Lithium producers in Zimbabwe are calling on the government to postpone a proposed 5% export tax on lithium concentrate until domestic refining facilities are fully operational.
The Zimbabwe Lithium Exporters (ZLE), an industry body that includes major players like Chengxin Lithium Group, has formally requested the deferral from the Ministries of Mines and Finance.
The group is asking for a two-and-a-half-year grace period, allowing time for the construction and commissioning of plants that will produce higher-value lithium sulfate, expected to be completed by 2027.
Zimbabwe has rapidly become a key supplier of lithium concentrate to Chinese refineries, following multi-billion-dollar investments by companies such as Chengxin, Zhejiang Huayou Cobalt Co., and Sinomine Resource Group.

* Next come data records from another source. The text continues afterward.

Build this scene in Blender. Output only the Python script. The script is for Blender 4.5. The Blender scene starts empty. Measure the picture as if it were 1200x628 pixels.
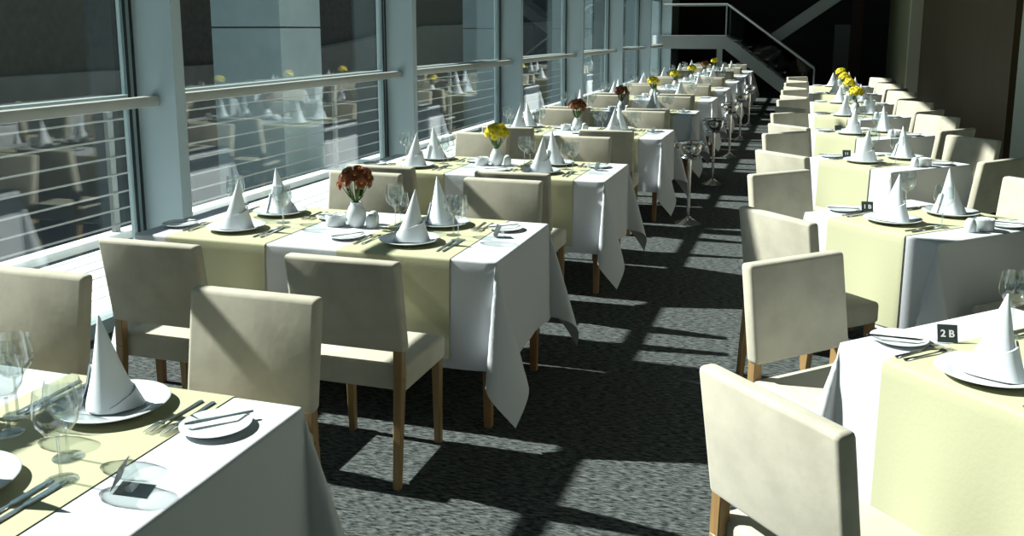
import bpy, bmesh, math, random
from mathutils import Vector, Matrix

# ------------------------------------------------------------------ camera, world, sun, exposure
scene = bpy.context.scene
COL = scene.collection
PI = math.pi
H = 1.70
F_PX, CX, CY, HORIZON, VPX = 1070.0, 600.0, 220.0, 35.0, 947.0
pitch = math.atan((CY - HORIZON) / F_PX)
yaw = math.atan((VPX - CX) / (F_PX / math.cos(pitch)))
cam_data = bpy.data.cameras.new('camera')
cam_data.sensor_width = 36.0
cam_data.lens = F_PX / 1200.0 * 36.0
cam_data.shift_y = -(314.0 - CY) / 1200.0
cam_data.clip_start = 0.05
cam_data.clip_end = 300
cam = bpy.data.objects.new('camera', cam_data)
COL.objects.link(cam)
cam.location = (0, 0, H)
cam.rotation_euler = (PI / 2 - pitch, 0, yaw)
scene.camera = cam

SUN_EL = math.radians(40)
SUN_STRENGTH = 14.5
SKY_STRENGTH = 0.70
EXPOSURE = 0.0
world = bpy.data.worlds.new('sky')
scene.world = world
world.use_nodes = True
bg = world.node_tree.nodes['Background']
bg.inputs['Color'].default_value = (0.52, 0.78, 0.95, 1)
bg.inputs['Strength'].default_value = SKY_STRENGTH
sun_d = bpy.data.lights.new('sun', 'SUN')
sun_d.energy = SUN_STRENGTH
sun_d.angle = math.radians(0.53)
sun_d.color = (1.0, 0.97, 0.92)
sun = bpy.data.objects.new('sun', sun_d)
COL.objects.link(sun)
sdir = Vector((math.cos(SUN_EL), -0.012, -math.sin(SUN_EL)))
sun.rotation_euler = sdir.to_track_quat('-Z', 'Y').to_euler()
sun.location = (-12, 5, 12)
vs = scene.view_settings
vs.view_transform = 'Standard'
vs.look = 'None'
vs.exposure = EXPOSURE
vs.gamma = 1.0
vs.use_curve_mapping = False
scene.cycles.transparent_max_bounces = 64     # many panes and glasses stand one behind the other
rnd = random.Random(7)

# ------------------------------------------------------------------ materials
def mat(name, color, rough=0.6, metal=0.0, spec=0.5, sheen=0.0, noise=None, bump=None, trans=0.0):
    m = bpy.data.materials.new(name)
    m.use_nodes = True
    nt = m.node_tree
    b = nt.nodes['Principled BSDF']
    b.inputs['Base Color'].default_value = (*color, 1)
    b.inputs['Roughness'].default_value = rough
    b.inputs['Metallic'].default_value = metal
    b.inputs['Specular IOR Level'].default_value = spec
    if sheen:
        b.inputs['Sheen Weight'].default_value = sheen
    tc = nt.nodes.new('ShaderNodeTexCoord')
    if noise:
        sc, c2, detail, stretch = noise
        mp = nt.nodes.new('ShaderNodeMapping')
        mp.inputs['Scale'].default_value = stretch
        nt.links.new(tc.outputs['Object'], mp.inputs['Vector'])
        n = nt.nodes.new('ShaderNodeTexNoise')
        n.inputs['Scale'].default_value = sc
        n.inputs['Detail'].default_value = detail
        nt.links.new(mp.outputs['Vector'], n.inputs['Vector'])
        r = nt.nodes.new('ShaderNodeValToRGB')
        r.color_ramp.elements[0].position = 0.35
        r.color_ramp.elements[1].position = 0.68
        r.color_ramp.elements[0].color = (*color, 1)
        r.color_ramp.elements[1].color = (*c2, 1)
        nt.links.new(n.outputs['Fac'], r.inputs['Fac'])
        nt.links.new(r.outputs['Color'], b.inputs['Base Color'])
    if bump:
        sc, strength = bump
        n2 = nt.nodes.new('ShaderNodeTexNoise')
        n2.inputs['Scale'].default_value = sc
        n2.inputs['Detail'].default_value = 3
        nt.links.new(tc.outputs['Object'], n2.inputs['Vector'])
        bp = nt.nodes.new('ShaderNodeBump')
        bp.inputs['Strength'].default_value = strength
        bp.inputs['Distance'].default_value = 0.01
        nt.links.new(n2.outputs['Fac'], bp.inputs['Height'])
        nt.links.new(bp.outputs['Normal'], b.inputs['Normal'])
    return m

def glass_mat(name, tint, base, power_gain=1.0, rough=0.0):
    m = bpy.data.materials.new(name)
    m.use_nodes = True
    nt = m.node_tree
    nt.nodes.remove(nt.nodes['Principled BSDF'])
    out = nt.nodes['Material Output']
    lw = nt.nodes.new('ShaderNodeLayerWeight')
    lw.inputs['Blend'].default_value = 0.5
    p = nt.nodes.new('ShaderNodeMath'); p.operation = 'POWER'; p.inputs[1].default_value = 4.0
    nt.links.new(lw.outputs['Facing'], p.inputs[0])
    ma = nt.nodes.new('ShaderNodeMath'); ma.operation = 'MULTIPLY_ADD'; ma.use_clamp = True
    ma.inputs[1].default_value = power_gain
    ma.inputs[2].default_value = base
    nt.links.new(p.outputs[0], ma.inputs[0])
    t = nt.nodes.new('ShaderNodeBsdfTransparent'); t.inputs['Color'].default_value = (*tint, 1)
    g = nt.nodes.new('ShaderNodeBsdfGlossy'); g.inputs['Roughness'].default_value = rough
    mx = nt.nodes.new('ShaderNodeMixShader')
    nt.links.new(ma.outputs[0], mx.inputs['Fac'])
    nt.links.new(t.outputs[0], mx.inputs[1])
    nt.links.new(g.outputs[0], mx.inputs[2])
    nt.links.new(mx.outputs[0], out.inputs['Surface'])
    return m

M = {}
M['cloth'] = mat('white_linen', (0.57, 0.59, 0.62), 0.85, spec=0.2, bump=(60, 0.05))
M['napkin'] = mat('crisp_napkin_linen', (0.72, 0.76, 0.81), 0.85, spec=0.2, bump=(60, 0.04))
M['runner'] = mat('cream_runner', (0.44, 0.435, 0.285), 0.85, spec=0.2, bump=(80, 0.05))
M['suede'] = mat('cream_suede', (0.43, 0.40, 0.32), 0.9, spec=0.15, sheen=0.2,
                 noise=(9, (0.52, 0.485, 0.39), 6, (1, 1, 1)), bump=(40, 0.06))
M['wood'] = mat('honey_wood', (0.25, 0.15, 0.06), 0.45, noise=(6, (0.33, 0.21, 0.09), 4, (8, 8, 0.6)))
M['china'] = mat('white_porcelain', (0.62, 0.66, 0.67), 0.15, spec=0.5)
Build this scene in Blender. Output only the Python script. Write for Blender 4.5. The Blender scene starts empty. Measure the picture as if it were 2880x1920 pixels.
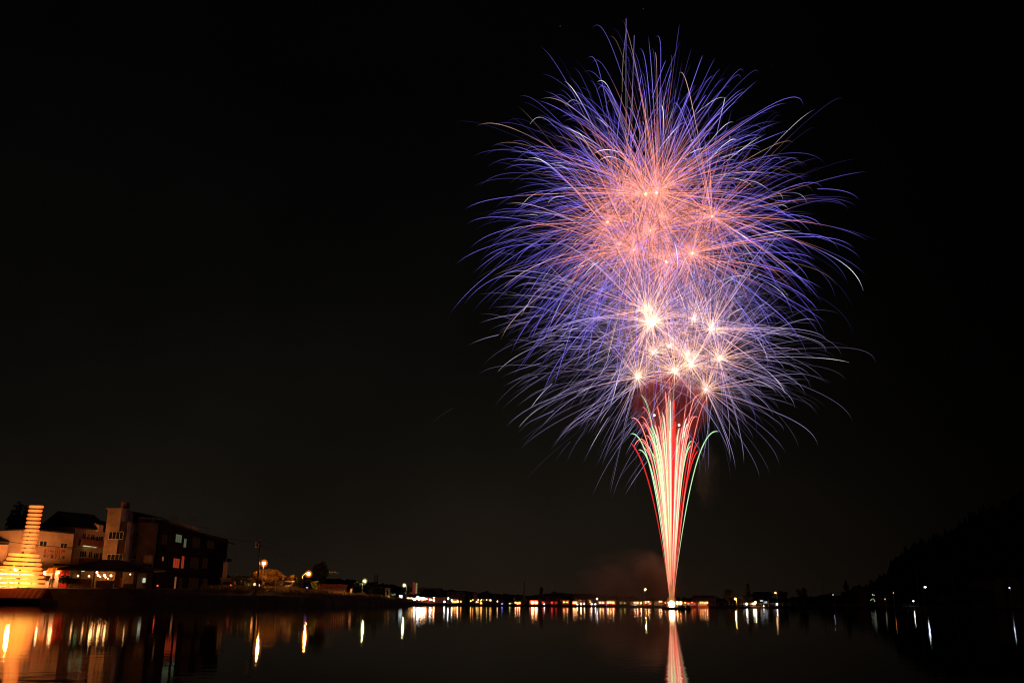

In 2024, the country accounted for approximately 14% of China’s lithium imports, according to data from CRU Group.
The proposed export levy is part of the government’s strategy to encourage in-country beneficiation and value addition.
However, ZLE argues that enforcing the tax before local refining capacity exists will undermine current operations and investment momentum.
The association also raised concerns about the method used to calculate royalty payments, stating that the government bases them on the market price of lithium carbonate — a more refined product — rather than on the lower-value concentrate currently produced in Zimbabwe.
The Chamber of Mines, which represents the broader mining industry, met with the Ministry of Finance on May 19 to discuss these issues.
While a spokesperson confirmed the meeting, they declined to comment on the progress of negotiations.
Officials from the relevant ministries have not yet responded to requests for comment.